Indonesians proud of Obama

President Barack Obama greets the crowd after he speaks at the University of Indonesia in Jakarta, Indonesia, Wednesday, Nov. 10, 2010

JAKARTA, Indonesia—He didn’t say much in Indonesian, but it was more than enough.

Whether thanking his hosts for going to the trouble of making his favorite food or recalling the shouts of street vendors from his childhood, President Barack Obama’s every utterance in a speech Wednesday morning at the University of Indonesia was met with laughter, applause and a swelling feeling that he belonged to this nation of islands.

After two previously planned trips were canceled, Indonesians initially seemed reluctant to get excited about the visit. But all was forgiven once his plane touched down.

“It feels like he’s a brother who disappeared for a long time and then came home,” said Rini Mustika, a 29-year-old secretary, who was at a cafe eating chicken porridge for breakfast when Obama’s speech began on TV.

No one seemed to care about U.S. foreign policy or trade or relations between Islam and the West. On this trip back to his boyhood home, the personal—not the political—was king.

“It was so touching when he said, ‘Indonesia is part of me.’ And the way he spoke, so calmly, with so much familiarity, I feel like he’s so close to us,” said Ida Syaidah, a 42-year-old housewife who lives on the outskirts of Jakarta.

As the boys played a game in the courtyard of Obama’s old elementary school, the girls ran over to a TV set with the live broadcast—the only place the speech was playing at the

Menteng 1 school.

They were bursting with the energy that young girls normally reserve for pop idols—and Obama seemed more like a rock star to them than a president.

What would they ask the American president if he had visited his old school, on a side street of a shaded, upscale neighborhood of the capital?

“Can I have your signature?” Qinthara Taqiyyah, 9, asked in English.

“Can I take a picture with you?” Audrey Haironisa, 9, added, also in English.

She added that she wanted to ask to visit his house—”the White House,” she recalled after a pause—and play with his daughters, Malia and Sasha.

The students said they were happy Obama was in Indonesia, but would have been happier if he’d come to the school.

With little prompting, they broke into a song written for Obama, singing at the top of their lungs, as if it were a chart-topper.

About 150 protesters gathered in front of the Istiqlal Mosque as Obama and his wife, Michelle, received a tour.
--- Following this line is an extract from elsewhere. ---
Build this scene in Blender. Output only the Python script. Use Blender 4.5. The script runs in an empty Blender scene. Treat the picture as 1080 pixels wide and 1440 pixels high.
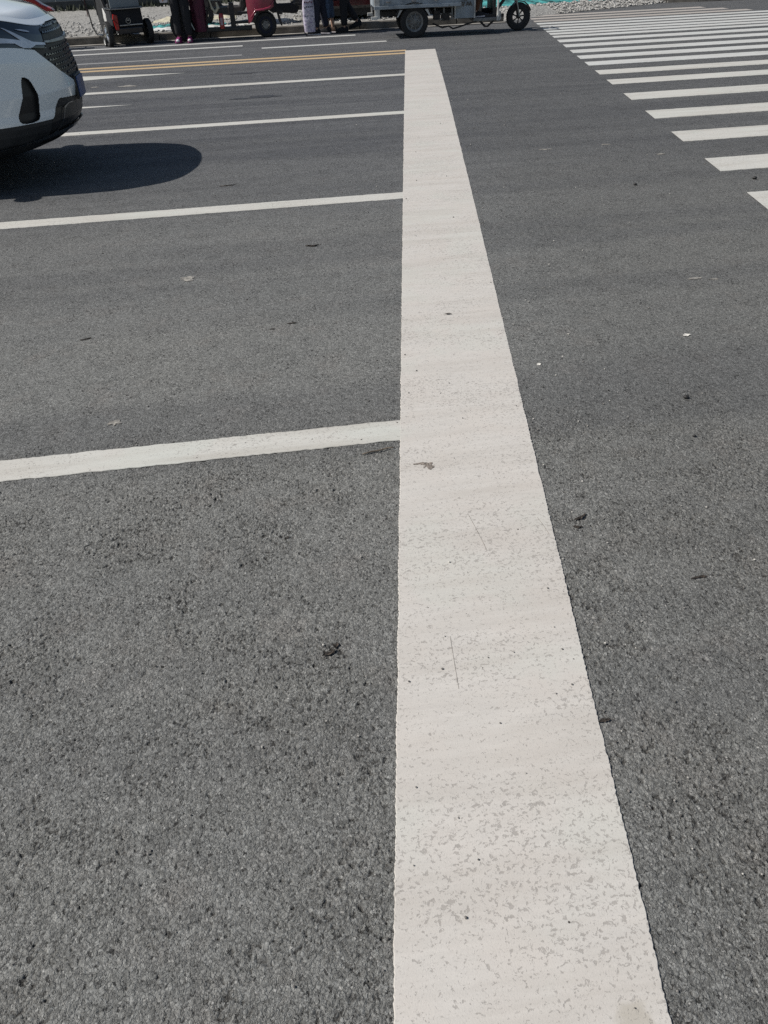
import bpy, bmesh, math, random
import numpy as np
from mathutils import Vector, Matrix, noise
R = math.radians
C = bpy.context.scene
COL = C.collection
random.seed(7)

# ------------------------------------------------------------ camera, sky, sun, exposure
def set_camera():
    h, pitch, roll, yaw = 1.56, R(37.0), R(2.55), R(6.4)
    F = Vector((math.sin(yaw)*math.cos(pitch), math.cos(yaw)*math.cos(pitch), -math.sin(pitch)))
    R0 = Vector((math.cos(yaw), -math.sin(yaw), 0)); U0 = R0.cross(F)
    RR = R0*math.cos(roll) - U0*math.sin(roll); U = U0*math.cos(roll) + R0*math.sin(roll)
    cd = bpy.data.cameras.new('camera'); co = bpy.data.objects.new('camera', cd); COL.objects.link(co)
    m = Matrix((RR, U, -F)).transposed().to_4x4(); m.translation = Vector((0, 0, h))
    co.matrix_world = m
    cd.sensor_fit = 'VERTICAL'; cd.sensor_height = 24.0; cd.lens = 24.0*1080/1440
    cd.clip_start = 0.05; cd.clip_end = 1500
    C.camera = co
set_camera()
SUN_EL = 47.5
world = bpy.data.worlds.new('World'); C.world = world; world.use_nodes = True
wn = world.node_tree.nodes; wl = world.node_tree.links
bg = wn.get('Background') or wn.new('ShaderNodeBackground')
sky = wn.new('ShaderNodeTexSky'); sky.sky_type = 'NISHITA'; sky.sun_disc = False
sky.sun_elevation = R(SUN_EL); sky.sun_rotation = R(-90); sky.air_density = 1.2; sky.dust_density = 1.0
wl.new(sky.outputs[0], bg.inputs[0]); bg.inputs[1].default_value = 0.060
sl = bpy.data.lights.new('sun', 'SUN'); sl.energy = 4.6; sl.angle = R(0.53); sl.color = (1.0, 0.955, 0.89)
so = bpy.data.objects.new('sun', sl); COL.objects.link(so)
sd = Vector((-math.cos(R(SUN_EL)), 0.02, math.sin(R(SUN_EL))))
so.rotation_euler = sd.to_track_quat('Z', 'Y').to_euler(); so.location = (-20, 0, 30)
C.view_settings.view_transform = 'Standard'; C.view_settings.look = 'None'
C.view_settings.exposure = 0.0; C.view_settings.gamma = 1.0
EXPOSURE = 0.17
C.view_settings.exposure = EXPOSURE
C.cycles.use_denoising = False

# ------------------------------------------------------------ materials
def NT(name):
    m = bpy.data.materials.new(name); m.use_nodes = True
    nt = m.node_tree; b = nt.nodes.get('Principled BSDF')
    return m, nt, b
class N:
    """tiny node helper"""
    def __init__(s, nt): s.nt = nt
    def n(s, t, **k):
        o = s.nt.nodes.new(t)
        for a, v in k.items(): setattr(o, a, v)
        return o
    def l(s, a, b): s.nt.links.new(a, b)
    def val(s, sock, v):
        if hasattr(v, 'is_linked') or hasattr(v, 'links'): s.l(v, sock)
        else: sock.default_value = v
    def math(s, op, a, b=None, c=None, clamp=False):
        o = s.n('ShaderNodeMath', operation=op, use_clamp=clamp); s.val(o.inputs[0], a)
        if b is not None: s.val(o.inputs[1], b)
        if c is not None: s.val(o.inputs[2], c)
        return o.outputs[0]
    def noise(s, vec, scale, detail=3, rough=.5, dist=0.0):
        o = s.n('ShaderNodeTexNoise'); s.l(vec, o.inputs['Vector']); o.inputs['Scale'].default_value = scale
        o.inputs['Detail'].default_value = detail; o.inputs['Roughness'].default_value = rough
        o.inputs['Distortion'].default_value = dist; return o.outputs['Fac']
    def vor(s, vec, scale, feature='F1', rnd=1.0):
        o = s.n('ShaderNodeTexVoronoi', feature=feature); s.l(vec, o.inputs['Vector'])
        o.inputs['Scale'].default_value = scale; o.inputs['Randomness'].default_value = rnd; return o
    def ramp(s, f, a, b, lo=0.0, hi=1.0, smooth=True):
        o = s.n('ShaderNodeMapRange'); o.interpolation_type = 'SMOOTHSTEP' if smooth else 'LINEAR'
        s.val(o.inputs['Value'], f); o.inputs['From Min'].default_value = a; o.inputs['From Max'].default_value = b
        o.inputs['To Min'].default_value = lo; o.inputs['To Max'].default_value = hi; return o.outputs['Result']
    def mix(s, f, a, b, blend='MIX'):
        o = s.n('ShaderNodeMix', data_type='RGBA', blend_type=blend); s.val(o.inputs[0], f)
        for i, v in ((6, a), (7, b)):
            if isinstance(v, (tuple, list)): o.inputs[i].default_value = tuple(v)[:3] + (1,)
            else: s.l(v, o.inputs[i])
        return o.outputs[2]
    def map(s, vec, scale=(1, 1, 1), loc=(0, 0, 0), rot=(0, 0, 0)):
        o = s.n('ShaderNodeMapping'); s.l(vec, o.inputs[0]); o.inputs['Scale'].default_value = scale
        o.inputs['Location'].default_value = loc; o.inputs['Rotation'].default_value = rot; return o.outputs[0]

def mat(name, col, rough=.5, metal=0.0, var=.12, scale=8.0, bump=0.0, bscale=60, coat=0.0, spec=None, col2=None, amt=.5):
    m, nt, b = NT(name); h = N(nt)
    tc = h.n('ShaderNodeTexCoord').outputs['Object']
    f = h.noise(tc, scale, 5, .6)
    dark = tuple(c*(1-var*2) for c in col); lite = tuple(min(1, c*(1+var)) for c in col)
    c = h.mix(h.ramp(f, .3, .7), dark, lite)
    if col2: c = h.mix(h.ramp(h.noise(tc, scale*2.3, 4, .7), amt, amt+.12), c, col2)
    h.l(c, b.inputs['Base Color'])
    b.inputs['Metallic'].default_value = metal
    h.l(h.ramp(f, .2, .8, max(.02, rough-.08), min(1, rough+.08)), b.inputs['Roughness'])
    if coat: b.inputs['Coat Weight'].default_value = coat; b.inputs['Coat Roughness'].default_value = .06
    if spec is not None: b.inputs['Specular IOR Level'].default_value = spec
    if bump:
        bp = h.n('ShaderNodeBump'); bp.inputs['Strength'].default_value = bump; bp.inputs['Distance'].default_value = .004
        h.l(h.noise(tc, bscale, 4, .6), bp.inputs['Height']); h.l(bp.outputs[0], b.inputs['Normal'])
    return m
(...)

Some of the protesters wore masks of Obama’s face with the eyes cut out.

They were not Islamic hardliners, however, but were members of a small political group that sought to make a statement about economic domination of the West. Riot police kept them a few hundred feet away from the building.

The mosque is Indonesia’s largest. Obama walked in stockinged feet through the prayer room, underneath the dome and across the sprawling courtyard before he went to the university for his speech.